Not so. AUM (other than pension/property)

I am 38% Apple
16% Microsoft
14% Googl
5% Meta


And quite happy with those allocations. Mostly because they have served me so well. So, if there is to be a retracement, a rethinking or a revision - which there is sure to be for individual companies - I sit quite zen on the gains already offered to me.



Are you planning on making changes to the allocations at all.
Reason for asking is that the growth of Apple has led it to be way way ahead for many and whilst the headlines such as Buffet selling Apple makes a big noise and gives reporters something to talk about, the fact is that a lot of his overweight and size was growth itself.
ANDREW FOSTER
Posted: 11 February 2025 20:52:58(UTC)
#36

Joined: 23/07/2019(UTC)
Posts: 8,101


Just idle speculation about what the "Top 7" will look like in ten years time.

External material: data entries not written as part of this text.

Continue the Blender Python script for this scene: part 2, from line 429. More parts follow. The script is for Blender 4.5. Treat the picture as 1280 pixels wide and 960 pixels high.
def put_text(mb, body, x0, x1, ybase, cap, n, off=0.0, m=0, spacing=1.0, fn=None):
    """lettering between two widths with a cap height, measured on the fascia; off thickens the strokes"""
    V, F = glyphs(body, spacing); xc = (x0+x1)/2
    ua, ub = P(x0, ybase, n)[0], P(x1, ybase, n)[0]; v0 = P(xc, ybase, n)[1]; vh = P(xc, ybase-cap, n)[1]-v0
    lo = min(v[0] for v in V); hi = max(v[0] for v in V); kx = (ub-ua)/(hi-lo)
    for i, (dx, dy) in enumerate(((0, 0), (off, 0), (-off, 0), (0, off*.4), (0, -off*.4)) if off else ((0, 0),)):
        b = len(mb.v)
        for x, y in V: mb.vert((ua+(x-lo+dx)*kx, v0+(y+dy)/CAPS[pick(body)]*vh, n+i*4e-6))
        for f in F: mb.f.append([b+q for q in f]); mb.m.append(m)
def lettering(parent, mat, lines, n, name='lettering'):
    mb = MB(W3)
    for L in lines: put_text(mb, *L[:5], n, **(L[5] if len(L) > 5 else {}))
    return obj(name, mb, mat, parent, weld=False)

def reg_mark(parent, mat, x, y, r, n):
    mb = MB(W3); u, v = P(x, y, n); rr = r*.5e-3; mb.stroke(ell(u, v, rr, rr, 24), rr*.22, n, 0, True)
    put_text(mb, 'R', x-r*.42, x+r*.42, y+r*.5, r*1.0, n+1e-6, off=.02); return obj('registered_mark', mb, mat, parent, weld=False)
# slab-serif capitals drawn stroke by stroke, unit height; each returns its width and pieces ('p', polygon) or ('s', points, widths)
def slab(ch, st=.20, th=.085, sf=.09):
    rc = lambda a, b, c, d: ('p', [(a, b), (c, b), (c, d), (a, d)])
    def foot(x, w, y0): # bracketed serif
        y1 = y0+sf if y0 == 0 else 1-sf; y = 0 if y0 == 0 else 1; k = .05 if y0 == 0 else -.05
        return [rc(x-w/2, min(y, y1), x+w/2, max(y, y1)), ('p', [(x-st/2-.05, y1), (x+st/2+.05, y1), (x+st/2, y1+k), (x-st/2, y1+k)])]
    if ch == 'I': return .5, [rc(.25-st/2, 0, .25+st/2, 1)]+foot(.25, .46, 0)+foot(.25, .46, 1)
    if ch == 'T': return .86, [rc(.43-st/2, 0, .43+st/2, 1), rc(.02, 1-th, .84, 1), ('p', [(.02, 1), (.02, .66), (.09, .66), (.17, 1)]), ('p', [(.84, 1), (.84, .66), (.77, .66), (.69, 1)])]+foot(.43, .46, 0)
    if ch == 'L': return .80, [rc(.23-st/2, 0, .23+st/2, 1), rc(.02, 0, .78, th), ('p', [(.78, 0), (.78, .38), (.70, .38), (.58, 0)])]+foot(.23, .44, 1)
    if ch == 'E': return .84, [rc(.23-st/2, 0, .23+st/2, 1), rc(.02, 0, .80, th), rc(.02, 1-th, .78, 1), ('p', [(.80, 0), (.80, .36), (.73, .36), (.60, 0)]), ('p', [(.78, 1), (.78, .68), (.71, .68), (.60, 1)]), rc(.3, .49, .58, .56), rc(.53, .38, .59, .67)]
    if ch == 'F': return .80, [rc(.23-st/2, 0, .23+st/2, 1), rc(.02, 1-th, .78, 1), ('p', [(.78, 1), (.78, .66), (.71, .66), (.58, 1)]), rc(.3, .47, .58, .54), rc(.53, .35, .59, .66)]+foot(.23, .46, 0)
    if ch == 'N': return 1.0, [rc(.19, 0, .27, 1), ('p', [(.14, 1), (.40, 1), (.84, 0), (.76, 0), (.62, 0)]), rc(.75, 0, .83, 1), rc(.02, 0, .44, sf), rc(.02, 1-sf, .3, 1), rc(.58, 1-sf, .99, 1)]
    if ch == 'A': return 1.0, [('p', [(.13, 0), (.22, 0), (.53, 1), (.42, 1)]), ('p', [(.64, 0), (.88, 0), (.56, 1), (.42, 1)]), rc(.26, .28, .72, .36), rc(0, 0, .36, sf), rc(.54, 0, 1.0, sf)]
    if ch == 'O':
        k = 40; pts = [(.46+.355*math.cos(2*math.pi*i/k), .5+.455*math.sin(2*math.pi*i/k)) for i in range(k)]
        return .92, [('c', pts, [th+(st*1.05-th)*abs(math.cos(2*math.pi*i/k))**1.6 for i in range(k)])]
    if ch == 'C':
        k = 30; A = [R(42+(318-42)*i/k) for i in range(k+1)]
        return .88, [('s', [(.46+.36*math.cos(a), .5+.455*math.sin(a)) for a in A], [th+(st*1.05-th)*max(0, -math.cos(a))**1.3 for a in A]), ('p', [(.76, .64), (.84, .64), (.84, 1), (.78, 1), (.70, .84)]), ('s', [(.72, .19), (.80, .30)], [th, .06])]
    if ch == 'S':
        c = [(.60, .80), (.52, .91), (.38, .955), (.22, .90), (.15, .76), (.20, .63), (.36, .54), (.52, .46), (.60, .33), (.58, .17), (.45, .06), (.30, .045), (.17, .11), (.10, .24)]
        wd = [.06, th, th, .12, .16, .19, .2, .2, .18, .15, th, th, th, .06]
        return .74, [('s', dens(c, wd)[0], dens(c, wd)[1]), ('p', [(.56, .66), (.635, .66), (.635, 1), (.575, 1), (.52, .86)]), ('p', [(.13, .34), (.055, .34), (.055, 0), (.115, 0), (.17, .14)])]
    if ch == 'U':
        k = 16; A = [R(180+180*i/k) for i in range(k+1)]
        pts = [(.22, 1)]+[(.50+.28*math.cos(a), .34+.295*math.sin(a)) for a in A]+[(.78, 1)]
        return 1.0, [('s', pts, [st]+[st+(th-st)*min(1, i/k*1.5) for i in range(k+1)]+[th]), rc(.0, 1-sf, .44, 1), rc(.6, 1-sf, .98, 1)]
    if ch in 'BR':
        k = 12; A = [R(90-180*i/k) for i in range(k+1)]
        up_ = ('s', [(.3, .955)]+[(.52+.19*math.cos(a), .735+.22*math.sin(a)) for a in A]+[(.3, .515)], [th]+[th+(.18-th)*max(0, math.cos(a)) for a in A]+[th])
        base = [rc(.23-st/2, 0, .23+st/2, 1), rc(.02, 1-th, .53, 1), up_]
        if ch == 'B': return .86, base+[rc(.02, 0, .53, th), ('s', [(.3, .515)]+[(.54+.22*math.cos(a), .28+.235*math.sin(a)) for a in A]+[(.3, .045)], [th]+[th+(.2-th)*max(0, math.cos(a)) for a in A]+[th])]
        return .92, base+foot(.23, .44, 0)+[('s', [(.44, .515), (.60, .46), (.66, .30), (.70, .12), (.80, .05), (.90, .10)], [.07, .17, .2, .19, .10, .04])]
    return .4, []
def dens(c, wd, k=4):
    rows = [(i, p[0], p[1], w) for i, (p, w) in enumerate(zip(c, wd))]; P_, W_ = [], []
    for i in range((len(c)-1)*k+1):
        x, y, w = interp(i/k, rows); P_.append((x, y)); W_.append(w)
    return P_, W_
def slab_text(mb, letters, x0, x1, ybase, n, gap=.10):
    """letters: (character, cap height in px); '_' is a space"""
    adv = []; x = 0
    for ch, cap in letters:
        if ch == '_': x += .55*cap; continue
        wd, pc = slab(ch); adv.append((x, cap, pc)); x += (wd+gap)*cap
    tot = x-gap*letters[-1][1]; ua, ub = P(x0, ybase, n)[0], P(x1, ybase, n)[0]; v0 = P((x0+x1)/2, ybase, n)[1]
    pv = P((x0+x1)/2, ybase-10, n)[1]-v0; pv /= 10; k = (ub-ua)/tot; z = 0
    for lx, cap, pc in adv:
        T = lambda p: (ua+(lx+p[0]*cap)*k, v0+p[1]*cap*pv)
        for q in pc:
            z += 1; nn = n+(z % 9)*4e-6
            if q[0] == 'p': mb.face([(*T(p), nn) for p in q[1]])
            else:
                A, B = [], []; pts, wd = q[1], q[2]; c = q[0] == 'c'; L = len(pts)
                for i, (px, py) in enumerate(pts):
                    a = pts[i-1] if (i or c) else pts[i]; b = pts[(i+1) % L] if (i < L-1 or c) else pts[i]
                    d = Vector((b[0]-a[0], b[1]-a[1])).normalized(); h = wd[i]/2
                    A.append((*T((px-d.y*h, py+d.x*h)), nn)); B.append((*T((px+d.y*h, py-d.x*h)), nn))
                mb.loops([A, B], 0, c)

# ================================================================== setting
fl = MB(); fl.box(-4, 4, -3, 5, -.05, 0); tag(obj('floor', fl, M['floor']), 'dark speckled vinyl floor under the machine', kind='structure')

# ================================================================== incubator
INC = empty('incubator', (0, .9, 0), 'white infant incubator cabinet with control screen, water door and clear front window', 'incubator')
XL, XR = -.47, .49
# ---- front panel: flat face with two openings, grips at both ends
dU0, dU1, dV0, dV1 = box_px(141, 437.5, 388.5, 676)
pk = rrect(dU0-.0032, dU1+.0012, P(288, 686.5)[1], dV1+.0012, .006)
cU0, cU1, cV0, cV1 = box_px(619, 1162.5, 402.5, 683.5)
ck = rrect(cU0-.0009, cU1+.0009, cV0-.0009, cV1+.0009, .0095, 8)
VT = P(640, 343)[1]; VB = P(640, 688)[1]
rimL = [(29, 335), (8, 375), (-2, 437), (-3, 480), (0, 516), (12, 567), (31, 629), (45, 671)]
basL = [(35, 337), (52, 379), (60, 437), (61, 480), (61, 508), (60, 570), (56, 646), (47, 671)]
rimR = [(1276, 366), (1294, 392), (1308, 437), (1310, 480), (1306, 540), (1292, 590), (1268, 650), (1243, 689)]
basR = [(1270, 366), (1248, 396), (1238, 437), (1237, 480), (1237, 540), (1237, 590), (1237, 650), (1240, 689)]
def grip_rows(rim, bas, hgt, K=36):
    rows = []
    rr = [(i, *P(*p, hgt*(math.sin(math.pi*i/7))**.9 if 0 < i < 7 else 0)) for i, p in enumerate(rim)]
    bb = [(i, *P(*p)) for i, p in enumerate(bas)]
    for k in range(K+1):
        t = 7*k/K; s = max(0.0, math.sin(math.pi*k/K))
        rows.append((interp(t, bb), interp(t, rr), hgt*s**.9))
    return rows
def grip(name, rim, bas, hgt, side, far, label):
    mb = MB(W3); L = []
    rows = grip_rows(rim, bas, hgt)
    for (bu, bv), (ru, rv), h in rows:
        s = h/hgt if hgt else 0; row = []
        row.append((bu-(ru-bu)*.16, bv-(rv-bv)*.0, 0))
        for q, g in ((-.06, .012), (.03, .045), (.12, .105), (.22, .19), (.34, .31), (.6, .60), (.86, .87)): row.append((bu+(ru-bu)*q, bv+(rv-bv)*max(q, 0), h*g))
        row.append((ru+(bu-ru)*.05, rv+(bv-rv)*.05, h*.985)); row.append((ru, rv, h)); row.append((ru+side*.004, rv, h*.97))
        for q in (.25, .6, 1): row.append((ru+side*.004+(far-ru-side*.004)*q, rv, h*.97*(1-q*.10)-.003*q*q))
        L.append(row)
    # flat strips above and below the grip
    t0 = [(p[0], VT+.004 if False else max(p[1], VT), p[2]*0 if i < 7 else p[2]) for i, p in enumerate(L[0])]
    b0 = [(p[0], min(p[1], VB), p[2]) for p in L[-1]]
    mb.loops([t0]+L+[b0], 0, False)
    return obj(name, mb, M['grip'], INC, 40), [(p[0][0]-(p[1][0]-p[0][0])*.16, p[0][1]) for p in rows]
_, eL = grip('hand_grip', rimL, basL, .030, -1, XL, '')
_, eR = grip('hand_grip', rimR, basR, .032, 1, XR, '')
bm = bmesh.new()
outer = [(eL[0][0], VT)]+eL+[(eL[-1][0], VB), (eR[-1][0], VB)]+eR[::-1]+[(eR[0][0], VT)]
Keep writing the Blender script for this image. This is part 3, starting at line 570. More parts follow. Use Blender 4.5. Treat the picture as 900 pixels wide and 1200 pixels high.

It has changed before and will almost certainly change again.

Maybe Plantir will be in there, judgin on the last few month. Though it could equally explode.

My guess would also that Tesla will be gone. Partly EV's become either ubiquitous and it becomes 'just another car company' and partly as Musk seems hell bent on becoming a hate figure for half his target market.

Currently my Facebook feed is absolutely full of pro-Musk adverts all bigged up by a swath of one-post bots, so there is clearly some panic going on somewhere. But judging be the level and tone of comments and memes from real people in reply it's not working very well.